Write out each line from the data below that includes the word "objects".

::::

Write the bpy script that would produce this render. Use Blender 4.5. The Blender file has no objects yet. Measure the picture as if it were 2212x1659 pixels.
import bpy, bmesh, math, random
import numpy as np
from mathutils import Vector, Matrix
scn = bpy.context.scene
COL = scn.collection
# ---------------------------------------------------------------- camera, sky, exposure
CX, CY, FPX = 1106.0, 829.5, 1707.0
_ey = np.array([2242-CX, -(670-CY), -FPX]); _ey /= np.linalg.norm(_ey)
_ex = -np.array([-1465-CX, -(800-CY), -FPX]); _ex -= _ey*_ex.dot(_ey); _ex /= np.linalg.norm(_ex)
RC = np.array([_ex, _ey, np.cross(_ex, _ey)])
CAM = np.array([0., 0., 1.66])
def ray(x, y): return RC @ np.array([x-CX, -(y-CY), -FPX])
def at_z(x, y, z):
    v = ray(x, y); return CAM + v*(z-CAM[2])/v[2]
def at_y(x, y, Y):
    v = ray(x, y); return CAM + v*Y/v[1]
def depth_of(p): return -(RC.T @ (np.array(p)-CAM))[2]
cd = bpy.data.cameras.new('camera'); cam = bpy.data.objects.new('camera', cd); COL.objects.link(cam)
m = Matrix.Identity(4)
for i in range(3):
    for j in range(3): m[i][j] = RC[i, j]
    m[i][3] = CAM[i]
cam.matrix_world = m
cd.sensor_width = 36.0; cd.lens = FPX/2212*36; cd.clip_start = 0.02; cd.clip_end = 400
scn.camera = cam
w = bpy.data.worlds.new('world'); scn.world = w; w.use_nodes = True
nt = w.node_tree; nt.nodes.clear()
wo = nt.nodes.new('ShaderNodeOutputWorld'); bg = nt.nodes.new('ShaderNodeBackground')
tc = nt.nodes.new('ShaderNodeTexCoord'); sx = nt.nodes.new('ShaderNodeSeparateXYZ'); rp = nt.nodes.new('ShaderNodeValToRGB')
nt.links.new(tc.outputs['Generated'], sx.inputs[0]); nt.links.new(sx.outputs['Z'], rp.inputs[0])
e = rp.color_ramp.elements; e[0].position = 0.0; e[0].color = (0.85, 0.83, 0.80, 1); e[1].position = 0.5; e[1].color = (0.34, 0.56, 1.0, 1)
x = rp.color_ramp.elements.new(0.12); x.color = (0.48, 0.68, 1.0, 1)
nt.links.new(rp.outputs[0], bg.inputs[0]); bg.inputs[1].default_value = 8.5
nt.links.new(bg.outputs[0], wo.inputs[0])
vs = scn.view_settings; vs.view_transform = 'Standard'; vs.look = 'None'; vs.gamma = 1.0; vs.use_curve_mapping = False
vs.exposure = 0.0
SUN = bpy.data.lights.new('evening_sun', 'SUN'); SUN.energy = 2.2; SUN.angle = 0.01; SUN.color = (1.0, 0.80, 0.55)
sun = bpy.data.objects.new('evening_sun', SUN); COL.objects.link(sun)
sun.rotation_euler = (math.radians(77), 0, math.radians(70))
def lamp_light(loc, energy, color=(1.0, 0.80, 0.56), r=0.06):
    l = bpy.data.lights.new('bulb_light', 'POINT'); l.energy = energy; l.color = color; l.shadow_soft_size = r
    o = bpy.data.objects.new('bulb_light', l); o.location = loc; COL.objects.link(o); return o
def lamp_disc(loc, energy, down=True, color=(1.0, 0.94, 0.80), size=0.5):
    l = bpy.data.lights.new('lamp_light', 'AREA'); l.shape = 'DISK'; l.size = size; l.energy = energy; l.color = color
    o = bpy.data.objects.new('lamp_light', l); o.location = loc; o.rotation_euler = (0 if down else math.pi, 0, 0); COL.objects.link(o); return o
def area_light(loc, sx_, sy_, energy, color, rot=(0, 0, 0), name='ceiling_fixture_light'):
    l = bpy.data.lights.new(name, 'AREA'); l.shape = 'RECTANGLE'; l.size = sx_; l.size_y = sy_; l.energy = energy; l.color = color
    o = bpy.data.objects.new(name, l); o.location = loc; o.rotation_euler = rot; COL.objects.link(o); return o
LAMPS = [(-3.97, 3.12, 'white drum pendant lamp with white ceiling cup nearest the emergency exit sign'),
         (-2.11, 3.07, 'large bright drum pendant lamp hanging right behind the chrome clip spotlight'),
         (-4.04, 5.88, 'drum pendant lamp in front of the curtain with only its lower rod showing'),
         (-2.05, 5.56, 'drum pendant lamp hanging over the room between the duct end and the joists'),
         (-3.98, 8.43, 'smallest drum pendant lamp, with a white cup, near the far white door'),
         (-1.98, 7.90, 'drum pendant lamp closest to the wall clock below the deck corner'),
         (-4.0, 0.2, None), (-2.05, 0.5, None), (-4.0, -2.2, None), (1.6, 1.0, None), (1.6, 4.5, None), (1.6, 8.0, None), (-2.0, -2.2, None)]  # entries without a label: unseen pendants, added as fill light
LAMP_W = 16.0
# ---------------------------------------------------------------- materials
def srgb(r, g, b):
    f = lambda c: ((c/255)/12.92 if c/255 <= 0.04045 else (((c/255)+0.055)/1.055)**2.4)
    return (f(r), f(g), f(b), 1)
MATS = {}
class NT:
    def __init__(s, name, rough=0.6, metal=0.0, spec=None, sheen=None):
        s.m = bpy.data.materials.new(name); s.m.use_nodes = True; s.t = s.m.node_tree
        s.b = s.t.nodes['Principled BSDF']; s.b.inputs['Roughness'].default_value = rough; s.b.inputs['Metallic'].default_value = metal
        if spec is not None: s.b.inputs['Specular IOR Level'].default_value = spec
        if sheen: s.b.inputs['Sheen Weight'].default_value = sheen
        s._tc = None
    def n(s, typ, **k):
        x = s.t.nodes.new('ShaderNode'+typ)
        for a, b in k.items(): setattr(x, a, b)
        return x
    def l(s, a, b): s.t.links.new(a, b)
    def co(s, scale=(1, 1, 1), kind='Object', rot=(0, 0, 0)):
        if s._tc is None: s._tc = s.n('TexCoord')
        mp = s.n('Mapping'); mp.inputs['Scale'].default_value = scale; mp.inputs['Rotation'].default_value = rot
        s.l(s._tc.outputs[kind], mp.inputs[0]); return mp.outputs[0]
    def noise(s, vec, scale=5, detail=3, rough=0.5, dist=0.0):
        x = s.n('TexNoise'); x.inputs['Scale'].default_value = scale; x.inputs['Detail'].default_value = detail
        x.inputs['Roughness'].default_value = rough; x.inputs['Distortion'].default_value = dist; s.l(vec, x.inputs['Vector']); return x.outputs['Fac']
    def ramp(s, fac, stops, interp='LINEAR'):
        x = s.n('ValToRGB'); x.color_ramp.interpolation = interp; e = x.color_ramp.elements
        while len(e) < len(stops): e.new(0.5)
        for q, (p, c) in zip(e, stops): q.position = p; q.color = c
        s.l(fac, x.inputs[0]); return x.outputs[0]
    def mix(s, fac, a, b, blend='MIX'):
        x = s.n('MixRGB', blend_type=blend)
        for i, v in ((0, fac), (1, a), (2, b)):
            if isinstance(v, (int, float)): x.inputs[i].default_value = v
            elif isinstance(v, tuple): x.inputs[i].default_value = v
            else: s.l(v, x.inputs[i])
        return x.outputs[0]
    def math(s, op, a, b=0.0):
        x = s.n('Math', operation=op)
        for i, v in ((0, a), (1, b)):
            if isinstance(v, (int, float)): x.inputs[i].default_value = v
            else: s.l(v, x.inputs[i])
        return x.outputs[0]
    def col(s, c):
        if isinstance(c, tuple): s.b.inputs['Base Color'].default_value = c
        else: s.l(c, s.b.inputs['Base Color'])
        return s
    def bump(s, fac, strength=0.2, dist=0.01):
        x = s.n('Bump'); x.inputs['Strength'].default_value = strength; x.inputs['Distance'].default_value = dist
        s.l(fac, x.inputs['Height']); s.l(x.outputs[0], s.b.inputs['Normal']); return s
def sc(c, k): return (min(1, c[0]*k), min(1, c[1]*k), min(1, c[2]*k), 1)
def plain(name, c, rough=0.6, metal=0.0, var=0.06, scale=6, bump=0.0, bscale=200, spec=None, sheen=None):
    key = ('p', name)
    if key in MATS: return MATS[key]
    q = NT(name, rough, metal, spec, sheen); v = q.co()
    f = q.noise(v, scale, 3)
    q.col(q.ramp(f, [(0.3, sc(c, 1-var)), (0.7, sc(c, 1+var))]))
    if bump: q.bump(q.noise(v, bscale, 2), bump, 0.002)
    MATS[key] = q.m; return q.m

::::

◆ Exercise answer
Write the bpy script that would produce this render. Use Blender 4.5. The Blender file has no objects yet. Measure the picture as if it were 2212x1659 pixels.
cd = bpy.data.cameras.new('camera'); cam = bpy.data.objects.new('camera', cd); COL.objects.link(cam)
sun = bpy.data.objects.new('evening_sun', SUN); COL.objects.link(sun)
    o = bpy.data.objects.new('bulb_light', l); o.location = loc; COL.objects.link(o); return o
    o = bpy.data.objects.new('lamp_light', l); o.location = loc; o.rotation_euler = (0 if down else math.pi, 0, 0); COL.objects.link(o); return o
    o = bpy.data.objects.new(name, l); o.location = loc; o.rotation_euler = rot; COL.objects.link(o); return o